Tell me about the singles Love You Now and Pardon Me? What are the stories behind the songs? How do you decide to release a song as a single?

I think as far as how we decide to do a single , once we had done the record, we go through it and kind of see what feels right – for some reason you can just figure out what a single would feel like.

Love You Now is more about a dullness that has come up in a relationship and you’re trying to revitalise and rekindle that flame and bring the relationship back to where you thought it would be – or maybe where it was at the beginning of it.

Pardon Me is like the exact opposite.
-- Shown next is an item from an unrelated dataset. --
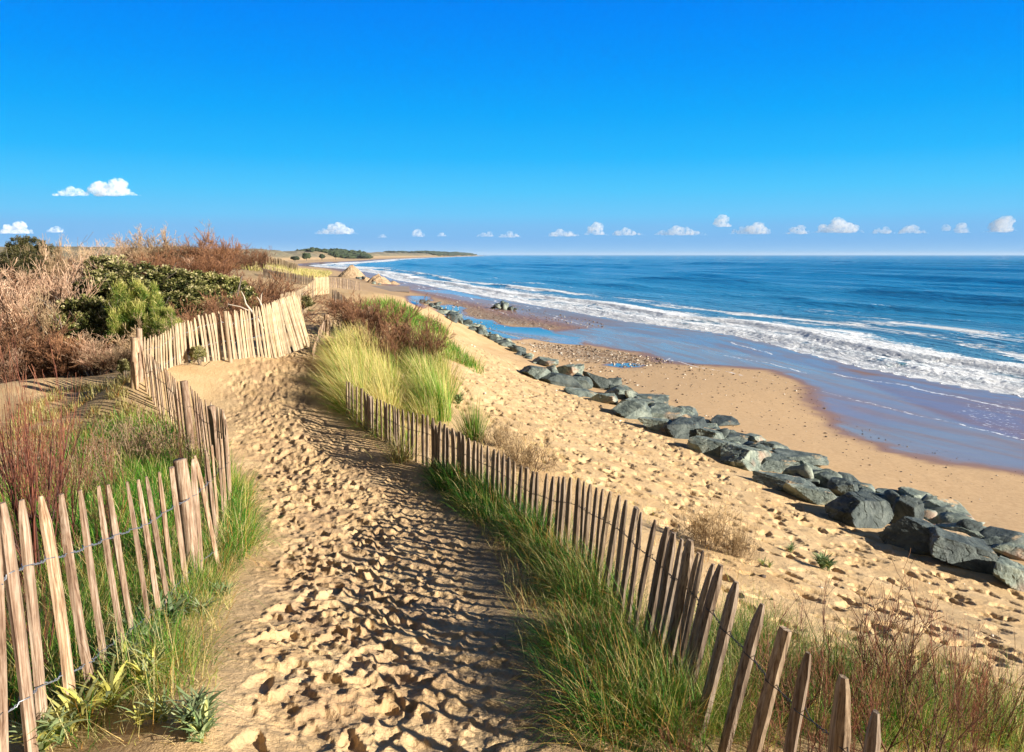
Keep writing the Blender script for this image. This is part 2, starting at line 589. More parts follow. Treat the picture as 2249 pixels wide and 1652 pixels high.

It’s kind of told from the perspective of someone who had pretty much lost everything in love and given all of themselves to another person and it’s basically about it being over – and did anything matter?

Again, I like sad music, haha!

You have a video for Pardon Me. Do you have a lot of involvement in your videos and how was the video shot? It looked cold. Was it your dog in the video?

No it isn’t, ha! I am still trying to figure out the best course of action when it comes to planning music videos – it seems like such an overwhelming task to do and you really have to find the right people. You have to know when it’s not your forte and I went into that music video with an overall feeling and a mood of how I wanted it to look and feel. I found a guy called Brayden Heath out of Nashville and his brother, Boston Heath – he’s the guy in the video. They were like a dynamic duo and I had seen some of his work and just thought we could work well together. Once we got to the storyboard status we just went back and forth, tweaking things here and there and just sort of figured things out. I’m happy with it; I think it turned out nice.

Oh yeah, it’s beautifully shot – a lovely video, very cinematic and interesting – and I wanted to watch it all, but it did look cold.

Yeah it was cold, haha! It was definitely cold!

You toured Europe in April. How was the experience, and how do you find European audiences in comparison to US ones?

Oh, my gosh! I absolutely love them. Oh, yeah, we love European audiences. I think that was my third or fourth time in Europe. Germany is one country that is always really, really great to us and so is the Netherlands. I haven’t done the UK as much as I want to, but I am hoping that will change.

Good, good!

The European audiences are just fantastic! Not only do we have a good fan base but they are so quiet and listen so well. There are certain similarities with American audiences but really it seems like such a difference because, a lot of American concerts will be in a bar or some kind of louder setting. It’s not that people in America aren’t listening to you but it’s just harder to get that whole ‘listening room’ feel unless its set up that way from the get go. But man, Europe – it’s like that at every single show. It doesn’t matter what room it is , it could be a full loud bar, but everyone gets up and listens, which is really cool.

We are very attentive.

Yes it’s fantastic and unique. Every musician I have run into who has played Europe says, ‘Man, they’re so awesome,’ and I am like ‘Yeah, they are, haha!’ I love Europe and should be getting back soon – actually In August.

As well as doing your tour, and I have to ask you about this for my own personal geekiness, you took part in a Glee convention in London with Starfury Conventions. Now I used to go to Starfury Conventions all the time about ten years ago and they are, in my experience, the best run conventions, the most fun and most intimate. How was that experience for you – and how is (event organiser) Sean Harry?

Oh wow! Oh man, haha! It was good – and he was good. It was a fun time – I had never done one before. I had a very warm welcome and met lots of people; Sean was great and very accommodating.

I miss those conventions dearly and glad you got to be a part of it.

Oh, me too, it was so much fun.

Well, thank you so much for talking to me today. It’s been an absolute pleasure and I cannot wait for your album and will also hopefully get to see you live soon. I’m really hoping you will get to be at the C2C Festival

Thank you so much, thanks for the conversation.